- _WRITTEN PROBLEM_: All lines below must be repeated exactly, with the pictures omitted.

- _INFORMATION SUPPLIED_:
** BEGIN **

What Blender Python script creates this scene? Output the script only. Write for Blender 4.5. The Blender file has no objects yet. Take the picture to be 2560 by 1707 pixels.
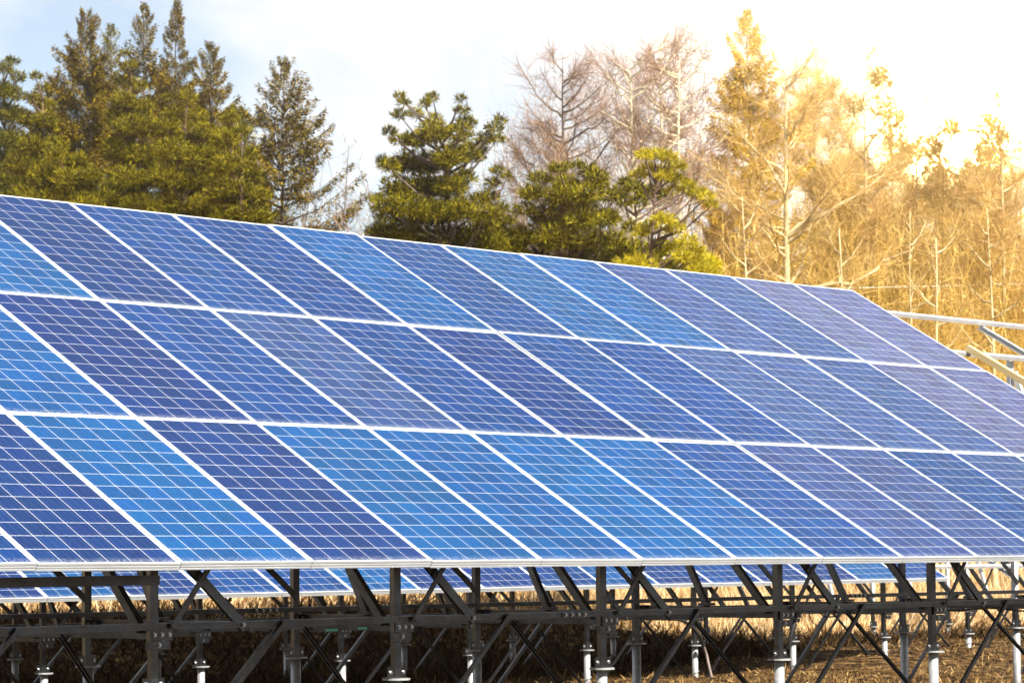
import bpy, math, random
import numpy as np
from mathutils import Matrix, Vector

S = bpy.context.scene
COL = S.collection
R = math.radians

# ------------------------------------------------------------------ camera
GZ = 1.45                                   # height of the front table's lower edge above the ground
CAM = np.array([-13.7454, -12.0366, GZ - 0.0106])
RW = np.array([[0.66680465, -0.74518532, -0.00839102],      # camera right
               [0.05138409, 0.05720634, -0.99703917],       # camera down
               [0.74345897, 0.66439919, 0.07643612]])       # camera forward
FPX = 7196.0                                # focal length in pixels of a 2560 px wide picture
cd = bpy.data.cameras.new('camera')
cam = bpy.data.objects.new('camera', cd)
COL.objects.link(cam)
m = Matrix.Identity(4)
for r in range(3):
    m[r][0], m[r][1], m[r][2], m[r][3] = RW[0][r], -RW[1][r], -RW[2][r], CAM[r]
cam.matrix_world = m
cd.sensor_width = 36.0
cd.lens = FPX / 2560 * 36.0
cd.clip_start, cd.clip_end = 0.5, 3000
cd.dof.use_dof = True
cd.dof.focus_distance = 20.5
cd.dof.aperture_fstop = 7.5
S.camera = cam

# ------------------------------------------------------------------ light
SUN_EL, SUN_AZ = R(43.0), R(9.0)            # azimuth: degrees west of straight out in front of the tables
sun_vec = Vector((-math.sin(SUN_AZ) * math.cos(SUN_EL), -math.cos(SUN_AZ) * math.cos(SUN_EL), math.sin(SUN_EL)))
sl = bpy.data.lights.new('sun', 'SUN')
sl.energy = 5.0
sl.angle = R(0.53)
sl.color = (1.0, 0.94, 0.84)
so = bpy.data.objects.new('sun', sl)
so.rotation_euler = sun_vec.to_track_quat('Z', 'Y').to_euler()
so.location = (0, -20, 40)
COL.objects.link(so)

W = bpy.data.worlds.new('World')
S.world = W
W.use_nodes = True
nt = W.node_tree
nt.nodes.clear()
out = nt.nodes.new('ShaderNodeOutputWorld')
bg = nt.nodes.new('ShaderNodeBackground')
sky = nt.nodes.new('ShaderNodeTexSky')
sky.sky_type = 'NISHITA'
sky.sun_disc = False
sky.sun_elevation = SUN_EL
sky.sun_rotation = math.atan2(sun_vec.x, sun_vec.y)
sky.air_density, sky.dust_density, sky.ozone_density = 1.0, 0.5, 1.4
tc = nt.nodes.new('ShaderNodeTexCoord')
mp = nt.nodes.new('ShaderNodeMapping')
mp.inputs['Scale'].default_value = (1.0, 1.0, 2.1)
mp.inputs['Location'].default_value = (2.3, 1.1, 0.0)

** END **

- _CORRECT OUTPUT_:
What Blender Python script creates this scene? Output the script only. Write for Blender 4.5. The Blender file has no objects yet. Take the picture to be 2560 by 1707 pixels.
import bpy, math, random
import numpy as np
from mathutils import Matrix, Vector

S = bpy.context.scene
COL = S.collection
R = math.radians

# ------------------------------------------------------------------ camera
GZ = 1.45                                   # height of the front table's lower edge above the ground
CAM = np.array([-13.7454, -12.0366, GZ - 0.0106])
RW = np.array([[0.66680465, -0.74518532, -0.00839102],      # camera right
               [0.05138409, 0.05720634, -0.99703917],       # camera down
               [0.74345897, 0.66439919, 0.07643612]])       # camera forward
FPX = 7196.0                                # focal length in pixels of a 2560 px wide picture
cd = bpy.data.cameras.new('camera')
cam = bpy.data.objects.new('camera', cd)
COL.objects.link(cam)
m = Matrix.Identity(4)
for r in range(3):
    m[r][0], m[r][1], m[r][2], m[r][3] = RW[0][r], -RW[1][r], -RW[2][r], CAM[r]
cam.matrix_world = m
cd.sensor_width = 36.0
cd.lens = FPX / 2560 * 36.0
cd.clip_start, cd.clip_end = 0.5, 3000
cd.dof.use_dof = True
cd.dof.focus_distance = 20.5
cd.dof.aperture_fstop = 7.5
S.camera = cam

# ------------------------------------------------------------------ light
SUN_EL, SUN_AZ = R(43.0), R(9.0)            # azimuth: degrees west of straight out in front of the tables
sun_vec = Vector((-math.sin(SUN_AZ) * math.cos(SUN_EL), -math.cos(SUN_AZ) * math.cos(SUN_EL), math.sin(SUN_EL)))
sl = bpy.data.lights.new('sun', 'SUN')
sl.energy = 5.0
sl.angle = R(0.53)
sl.color = (1.0, 0.94, 0.84)
so = bpy.data.objects.new('sun', sl)
so.rotation_euler = sun_vec.to_track_quat('Z', 'Y').to_euler()
so.location = (0, -20, 40)
COL.objects.link(so)

W = bpy.data.worlds.new('World')
S.world = W
W.use_nodes = True
nt = W.node_tree
nt.nodes.clear()
out = nt.nodes.new('ShaderNodeOutputWorld')
bg = nt.nodes.new('ShaderNodeBackground')
sky = nt.nodes.new('ShaderNodeTexSky')
sky.sky_type = 'NISHITA'
sky.sun_disc = False
sky.sun_elevation = SUN_EL
sky.sun_rotation = math.atan2(sun_vec.x, sun_vec.y)
sky.air_density, sky.dust_density, sky.ozone_density = 1.0, 0.5, 1.4
tc = nt.nodes.new('ShaderNodeTexCoord')
mp = nt.nodes.new('ShaderNodeMapping')
mp.inputs['Scale'].default_value = (1.0, 1.0, 2.1)
mp.inputs['Location'].default_value = (2.3, 1.1, 0.0)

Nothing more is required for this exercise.